When I showed these pictures to my family, nobody cared. I was shocked when I saw these photos, either my family is desensitized or that they are too American to care anymore. I was not there, but I read about it in history books and, saw movies on the “War” but I knew there was more to it than that, this site has showed me more than any history book, thank you!
Such a shame..
It seems to me, many of us are lost. Or have lost the connection with our dearest homeland. So many years in America have made it just a distant memory. I admit, my feelings of Vietnam is unclear. It’s funny how I have so much connecting me to something I can barely remember. At times, I don’t want to remember. But now, as I become older, I know: I am a part of Vietnam. There’s no denying it.
I admit, I don’t remember much nor know much of my own homeland. And yes, that is indeed sad. But I love it and honor it. Because I know I am a part of it. These photos remind me of it. It allows me to trace my roots, the homeland I’ve never known… There are no exploitations. Just a medium for someone like me, to trace her homeland.
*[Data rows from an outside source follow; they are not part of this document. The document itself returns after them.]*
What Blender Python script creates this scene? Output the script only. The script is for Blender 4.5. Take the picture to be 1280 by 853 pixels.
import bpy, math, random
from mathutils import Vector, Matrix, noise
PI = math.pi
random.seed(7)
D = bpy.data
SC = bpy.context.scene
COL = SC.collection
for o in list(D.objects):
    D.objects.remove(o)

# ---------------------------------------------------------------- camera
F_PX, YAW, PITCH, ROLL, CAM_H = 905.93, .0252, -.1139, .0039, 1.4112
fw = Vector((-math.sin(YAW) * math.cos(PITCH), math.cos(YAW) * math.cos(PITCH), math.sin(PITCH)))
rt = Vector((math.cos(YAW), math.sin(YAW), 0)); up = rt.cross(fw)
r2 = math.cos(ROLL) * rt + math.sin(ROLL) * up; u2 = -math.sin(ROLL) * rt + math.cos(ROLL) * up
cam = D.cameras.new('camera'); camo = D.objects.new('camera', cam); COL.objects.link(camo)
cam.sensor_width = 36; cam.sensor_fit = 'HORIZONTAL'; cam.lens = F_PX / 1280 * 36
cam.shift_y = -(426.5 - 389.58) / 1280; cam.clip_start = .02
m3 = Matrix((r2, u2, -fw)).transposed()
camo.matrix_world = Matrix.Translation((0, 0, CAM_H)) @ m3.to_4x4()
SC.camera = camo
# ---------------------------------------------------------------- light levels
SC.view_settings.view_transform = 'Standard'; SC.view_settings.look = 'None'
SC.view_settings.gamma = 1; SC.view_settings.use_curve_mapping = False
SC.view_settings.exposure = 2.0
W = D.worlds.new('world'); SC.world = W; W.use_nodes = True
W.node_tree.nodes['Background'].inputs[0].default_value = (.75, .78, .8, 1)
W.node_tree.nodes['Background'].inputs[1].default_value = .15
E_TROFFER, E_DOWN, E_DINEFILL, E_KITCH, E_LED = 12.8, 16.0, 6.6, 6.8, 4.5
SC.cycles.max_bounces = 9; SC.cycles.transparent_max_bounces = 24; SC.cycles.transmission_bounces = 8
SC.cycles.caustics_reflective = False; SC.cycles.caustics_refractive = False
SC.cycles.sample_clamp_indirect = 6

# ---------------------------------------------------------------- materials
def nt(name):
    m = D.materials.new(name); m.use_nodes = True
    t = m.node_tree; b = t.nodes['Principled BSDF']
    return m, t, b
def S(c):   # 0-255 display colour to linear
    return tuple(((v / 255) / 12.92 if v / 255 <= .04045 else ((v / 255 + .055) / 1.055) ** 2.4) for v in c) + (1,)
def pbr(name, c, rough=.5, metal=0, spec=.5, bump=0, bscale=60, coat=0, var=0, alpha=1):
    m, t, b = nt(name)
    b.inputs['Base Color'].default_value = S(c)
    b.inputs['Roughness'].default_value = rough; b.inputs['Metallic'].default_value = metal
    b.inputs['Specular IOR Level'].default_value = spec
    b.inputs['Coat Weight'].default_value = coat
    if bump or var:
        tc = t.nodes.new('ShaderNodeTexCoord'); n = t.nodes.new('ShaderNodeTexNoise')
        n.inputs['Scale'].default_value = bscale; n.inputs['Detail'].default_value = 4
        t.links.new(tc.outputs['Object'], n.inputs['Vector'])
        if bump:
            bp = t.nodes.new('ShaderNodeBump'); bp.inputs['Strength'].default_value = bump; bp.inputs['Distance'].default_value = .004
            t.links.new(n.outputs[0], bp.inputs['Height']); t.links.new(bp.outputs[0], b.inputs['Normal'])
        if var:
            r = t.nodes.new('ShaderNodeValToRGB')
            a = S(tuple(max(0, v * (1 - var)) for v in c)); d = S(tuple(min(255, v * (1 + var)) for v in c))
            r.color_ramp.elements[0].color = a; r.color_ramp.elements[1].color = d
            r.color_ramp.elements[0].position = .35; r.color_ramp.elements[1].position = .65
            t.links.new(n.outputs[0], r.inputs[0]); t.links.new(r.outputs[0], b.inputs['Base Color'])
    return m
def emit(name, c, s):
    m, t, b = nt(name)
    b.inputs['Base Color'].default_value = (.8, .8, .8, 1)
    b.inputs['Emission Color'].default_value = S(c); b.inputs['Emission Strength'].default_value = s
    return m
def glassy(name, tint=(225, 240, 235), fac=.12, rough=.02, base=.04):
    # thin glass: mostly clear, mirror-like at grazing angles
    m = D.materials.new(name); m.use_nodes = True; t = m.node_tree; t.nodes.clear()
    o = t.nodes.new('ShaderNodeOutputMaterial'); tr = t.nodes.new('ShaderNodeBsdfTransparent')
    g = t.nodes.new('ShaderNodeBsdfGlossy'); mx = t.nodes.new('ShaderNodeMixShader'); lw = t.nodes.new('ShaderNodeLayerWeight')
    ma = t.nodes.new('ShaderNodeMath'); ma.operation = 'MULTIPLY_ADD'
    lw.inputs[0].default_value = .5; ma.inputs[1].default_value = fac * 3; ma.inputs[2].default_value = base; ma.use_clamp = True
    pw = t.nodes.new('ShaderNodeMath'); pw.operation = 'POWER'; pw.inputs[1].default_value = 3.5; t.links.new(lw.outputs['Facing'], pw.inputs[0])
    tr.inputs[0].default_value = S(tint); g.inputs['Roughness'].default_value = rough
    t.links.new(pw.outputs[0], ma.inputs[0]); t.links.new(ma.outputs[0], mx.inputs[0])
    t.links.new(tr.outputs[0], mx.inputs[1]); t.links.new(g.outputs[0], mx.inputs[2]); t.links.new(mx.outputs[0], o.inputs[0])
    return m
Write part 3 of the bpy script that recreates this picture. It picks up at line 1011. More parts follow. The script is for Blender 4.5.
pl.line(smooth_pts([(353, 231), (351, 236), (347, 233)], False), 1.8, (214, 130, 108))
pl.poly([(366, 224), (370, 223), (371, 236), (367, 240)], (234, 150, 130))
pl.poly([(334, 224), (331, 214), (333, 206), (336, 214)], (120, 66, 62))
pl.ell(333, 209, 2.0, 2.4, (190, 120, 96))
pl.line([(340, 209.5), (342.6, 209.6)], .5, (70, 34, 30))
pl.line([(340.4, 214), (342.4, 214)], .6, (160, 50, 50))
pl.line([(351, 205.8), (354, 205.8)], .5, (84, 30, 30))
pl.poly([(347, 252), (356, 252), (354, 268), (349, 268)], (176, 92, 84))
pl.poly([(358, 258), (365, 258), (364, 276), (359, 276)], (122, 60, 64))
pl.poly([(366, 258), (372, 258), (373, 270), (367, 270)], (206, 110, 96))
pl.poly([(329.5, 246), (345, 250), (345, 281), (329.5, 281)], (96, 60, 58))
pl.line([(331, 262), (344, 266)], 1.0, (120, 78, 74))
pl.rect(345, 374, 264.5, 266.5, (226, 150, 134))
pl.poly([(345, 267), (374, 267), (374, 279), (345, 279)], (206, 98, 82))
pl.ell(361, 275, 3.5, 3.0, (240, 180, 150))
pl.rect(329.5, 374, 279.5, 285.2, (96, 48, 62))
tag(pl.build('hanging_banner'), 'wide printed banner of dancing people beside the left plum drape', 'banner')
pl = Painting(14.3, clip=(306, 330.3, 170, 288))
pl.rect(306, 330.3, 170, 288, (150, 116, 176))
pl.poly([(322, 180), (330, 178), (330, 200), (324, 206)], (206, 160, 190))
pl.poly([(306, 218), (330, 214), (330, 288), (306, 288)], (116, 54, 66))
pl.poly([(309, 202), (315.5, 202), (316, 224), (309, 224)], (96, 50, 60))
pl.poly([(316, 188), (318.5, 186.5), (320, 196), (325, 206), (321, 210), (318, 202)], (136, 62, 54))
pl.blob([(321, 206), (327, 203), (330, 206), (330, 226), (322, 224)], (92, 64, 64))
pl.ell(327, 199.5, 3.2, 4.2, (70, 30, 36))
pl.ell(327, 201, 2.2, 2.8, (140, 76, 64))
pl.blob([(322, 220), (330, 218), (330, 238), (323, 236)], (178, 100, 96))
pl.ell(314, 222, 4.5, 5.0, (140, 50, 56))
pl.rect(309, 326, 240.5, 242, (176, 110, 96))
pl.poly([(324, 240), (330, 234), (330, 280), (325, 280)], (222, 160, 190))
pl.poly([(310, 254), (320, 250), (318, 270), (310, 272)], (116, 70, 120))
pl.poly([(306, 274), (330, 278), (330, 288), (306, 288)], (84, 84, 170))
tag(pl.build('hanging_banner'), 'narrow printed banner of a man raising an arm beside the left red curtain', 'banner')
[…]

I am missing out on so much…
The never forgotten homeland…
… Vietnam maybe a place of poverty, hunger, and lack of education, but my people never stopped caring for their elders and families…Vietnam, a country where people suffering from poverty, still caring for their elders and make use of what they have no matter the outcome. I never returned to Vietnam, but soon in the near future…The war is over, all the wars are over, people must learn the truth, respect their country. As long as Vietnamese blood flows through us, our homeland should not be forgotten.
My people and my country
I miss them: my people and my country…I miss them a lot. I miss the faces of those people who have the same color of skin and hair, and the blood stream. Sensitive… I miss the scenery… of the temples, churches, schools, and small houses. There is no electric, and no telephone. What a life. However, the people are sweet and the scenery is wonderful. I never and ever have an opportunity here to go to see moon when it’s full and listen to the conversation of nature: trees, insects, stars… They are talking to us, to themselve. I wonder when could I do that again. Here, today, with this portfolio, I go back Vietnam without taking a plane. I go back to the memory which emerged in me for twenty years, and still on… I wish I could see more of those… Thanks so much.